Store the largest 5000 numbers from a stream of numbers

Question

Given the following problem:

"Store the largest 5000 numbers from a stream of numbers"

The solution which springs to mind is a binary search tree maintaining a count of the number of nodes in the tree and a reference to the smallest node once the count reaches 5000. When the count reaches 5000, each new number to add can be compared to the smallest item in the tree. If greater, the new number can be added then the smallest removed and the new smallest calculated (which should be very simple already having the previous smallest).

My concern with this solution is that the binary tree is naturally going to get skewed (as I'm only deleting on one side).

Is there a way to solve this problem which won't create a terribly skewed tree?

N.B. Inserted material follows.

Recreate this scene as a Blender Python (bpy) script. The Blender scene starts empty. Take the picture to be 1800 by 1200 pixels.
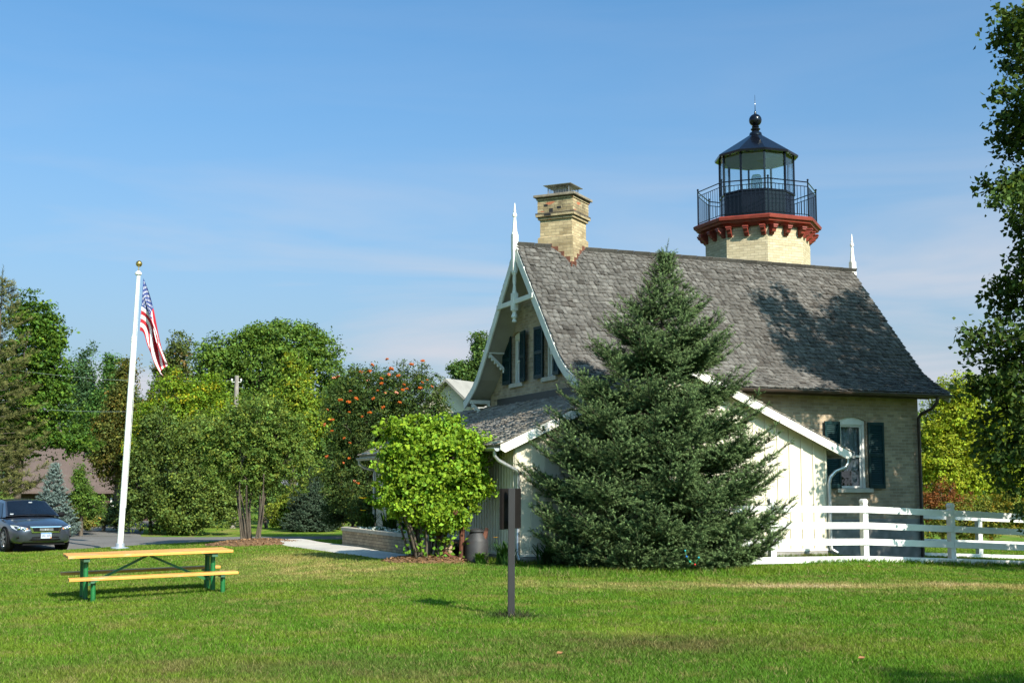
import bpy, bmesh, math, random
import numpy as np
from mathutils import Vector, Matrix
R = math.radians
PI = math.pi
C = bpy.context.scene
COL = C.collection
rng = np.random.default_rng(11)
random.seed(11)

# ---------------------------------------------------------------- camera
FPX, PITCH, ROLL, EYE = 2185.0, 0.114, 0.003, 1.6
cd = bpy.data.cameras.new('camera')
cam = bpy.data.objects.new('camera', cd)
COL.objects.link(cam)
cd.sensor_width = 36.0
cd.lens = FPX / 1800 * 36
cd.clip_start = 0.1
cd.clip_end = 3000
cam.matrix_world = Matrix.Translation((0, 0, EYE)) @ Matrix.Rotation(PI / 2 + PITCH, 4, 'X') @ Matrix.Rotation(ROLL, 4, 'Z')
C.camera = cam

# ---------------------------------------------------------------- sky and sun
SUN_EL, SUN_ROT = R(35), R(146)
SUN_DIR = Vector((math.sin(SUN_ROT) * math.cos(SUN_EL), math.cos(SUN_ROT) * math.cos(SUN_EL), math.sin(SUN_EL)))
w = bpy.data.worlds.new("World")
C.world = w
w.use_nodes = True
wn = w.node_tree
wn.nodes.clear()
def N(nt, t, **kw):
    n = nt.nodes.new(t)
    for k, v in kw.items():
        setattr(n, k, v)
    return n
w_out = N(wn, 'ShaderNodeOutputWorld')
w_bg = N(wn, 'ShaderNodeBackground')
w_bg.inputs[1].default_value = 0.10
sky = N(wn, 'ShaderNodeTexSky', sky_type='NISHITA', sun_disc=False)
sky.sun_elevation, sky.sun_rotation = SUN_EL, SUN_ROT
sky.altitude, sky.air_density, sky.dust_density, sky.ozone_density = 0, 1.0, 4.0, 6.0
tc = N(wn, 'ShaderNodeTexCoord')
mp = N(wn, 'ShaderNodeMapping')
mp.inputs['Scale'].default_value = (2.0, 2.0, 15.0)
mp.inputs['Location'].default_value = (0.9, 0.4, 0.2)
nz = N(wn, 'ShaderNodeTexNoise')
nz.inputs['Scale'].default_value = 1.2
nz.inputs['Detail'].default_value = 6
nz.inputs['Roughness'].default_value = 0.5
nz.inputs['Distortion'].default_value = 0.5
rp = N(wn, 'ShaderNodeValToRGB')          # thin streaks of high cloud
rp.color_ramp.elements[0].position = 0.43
rp.color_ramp.elements[0].color = (0, 0, 0, 1)
rp.color_ramp.elements[1].position = 0.74
rp.color_ramp.elements[1].color = (0.75, 0.75, 0.75, 1)
sep = N(wn, 'ShaderNodeSeparateXYZ')
hz = N(wn, 'ShaderNodeValToRGB')          # the air whitens towards the horizon
el = hz.color_ramp.elements
for p_, v_ in ((0.0, 0.58), (0.10, 0.46), (0.17, 0.33), (0.28, 0.15), (0.40, 0.02)):
    e = el[0] if p_ == 0.0 else el.new(p_)
    e.position = p_; e.color = (v_, v_, v_, 1)
el[-1].position = 1.0; el[-1].color = (0, 0, 0, 1)
low = N(wn, 'ShaderNodeMapRange')
low.inputs['From Min'].default_value = 0.12; low.inputs['From Max'].default_value = 0.27
low.inputs['To Min'].default_value = 1.0; low.inputs['To Max'].default_value = 0.12
mul = N(wn, 'ShaderNodeMath', operation='MULTIPLY')
add = N(wn, 'ShaderNodeMath', operation='ADD', use_clamp=True)
tint = N(wn, 'ShaderNodeMix', data_type='RGBA', blend_type='MULTIPLY')
tint.inputs[0].default_value = 1.0
tint.inputs[7].default_value = (0.55, 1.0, 1.08, 1)
mixc = N(wn, 'ShaderNodeMix', data_type='RGBA')
mixc.inputs[7].default_value = (3.4, 3.55, 3.95, 1)
L_ = wn.links.new
L_(tc.outputs['Generated'], mp.inputs[0])
L_(tc.outputs['Generated'], sep.inputs[0])
L_(sep.outputs['Z'], hz.inputs[0]); L_(sep.outputs['Z'], low.inputs['Value'])
L_(mp.outputs[0], nz.inputs['Vector'])
L_(nz.outputs['Fac'], rp.inputs[0])
L_(rp.outputs[0], mul.inputs[0]); L_(low.outputs[0], mul.inputs[1])
L_(mul.outputs[0], add.inputs[0]); L_(hz.outputs[0], add.inputs[1])
L_(sky.outputs[0], tint.inputs[6])
L_(add.outputs[0], mixc.inputs[0])
L_(tint.outputs[2], mixc.inputs[6])
L_(mixc.outputs[2], w_bg.inputs[0])
L_(w_bg.outputs[0], w_out.inputs[0])

sd = bpy.data.lights.new('sun', 'SUN')
sd.energy = 4.8
sd.angle = R(0.5)
sd.color = (1.0, 0.92, 0.78)
sun = bpy.data.objects.new('sun', sd)
COL.objects.link(sun)
sun.location = SUN_DIR * 100
sun.rotation_euler = SUN_DIR.to_track_quat('Z', 'Y').to_euler()

C.view_settings.view_transform = 'Standard'
C.view_settings.look = 'None'
C.view_settings.exposure = 0.95
C.view_settings.gamma = 1.0
C.view_settings.use_curve_mapping = False
C.render.engine = 'CYCLES'
C.cycles.max_bounces = 6
C.cycles.transparent_max_bounces = 12
C.cycles.caustics_reflective = False
C.cycles.caustics_refractive = False

# ---------------------------------------------------------------- object helpers
def tag(o, label=None, cat=None, group=None, kind=None):
    if label: o['label'] = label
    if cat: o['category'] = cat
    if group: o['group'] = group
    if kind: o['kind'] = kind
    return o

def thing(name, label, cat, loc=(0, 0, 0), rotz=0.0, group=None):
    o = bpy.data.objects.new(name, None)
    COL.objects.link(o)
    o.empty_display_size = 0.2
    o.location = loc
    o.rotation_euler = (0, 0, rotz)
    return tag(o, label, cat, group)

def copy_tree(o, parent=None):
    c = o.copy()
    COL.objects.link(c)
    if parent is not None:
        c.parent = parent
    for ch in o.children:
        copy_tree(ch, c)
    return c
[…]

In case anyone wants it, I've included pseudo-code for my solution so far below:

process(number)
{
  if (count == 5000 && number > smallest.Value)
  {
    addNode( root, number)
    smallest = deleteNodeAndGetNewSmallest ( root, smallest)
  }
}

deleteNodeAndGetNewSmallest( lastSmallest)
{
  if ( lastSmallest has parent)
  {
    if ( lastSmallest has right child)
    {
      smallest = getMin(lastSmallest.right)
      lastSmallest.parent.right = lastSmallest.right
    }
    else
    {
      smallest = lastSmallest.parent
    }
  }
  else 
  {
    smallest = getMin(lastSmallest.right)
    root = lastSmallest.right
  }
  count--
  return smallest
}

getMin( node)
{
  if (node has left)
    return getMin(node.left)
  else
    return node
}

add(number)
{
  //standard implementation of add for BST
  count++
}

Answer 1

The simplest solution for this is maintaining a min heap of max size 5000.

• Every time a new number arrives - check if the heap is smaller then 5000, if it is - add it.
• If it is not - check if the minimum is smaller then the new element, and if it is, pop it out and insert the new element instead.
• When you are done - you have a heap containing 5000 largest elements.

This solution is O(nlogk) complexity, where n is the number of elements and k is the number of elements you need (5000 in your case).

It can be done also in O(n) using selection algorithm - store all the elements, and then find the 5001th largest element, and return everything bigger than it. But it is harder to implement and for reasonable size input - might not be better. Also, if stream contains duplicates, more processing is needed.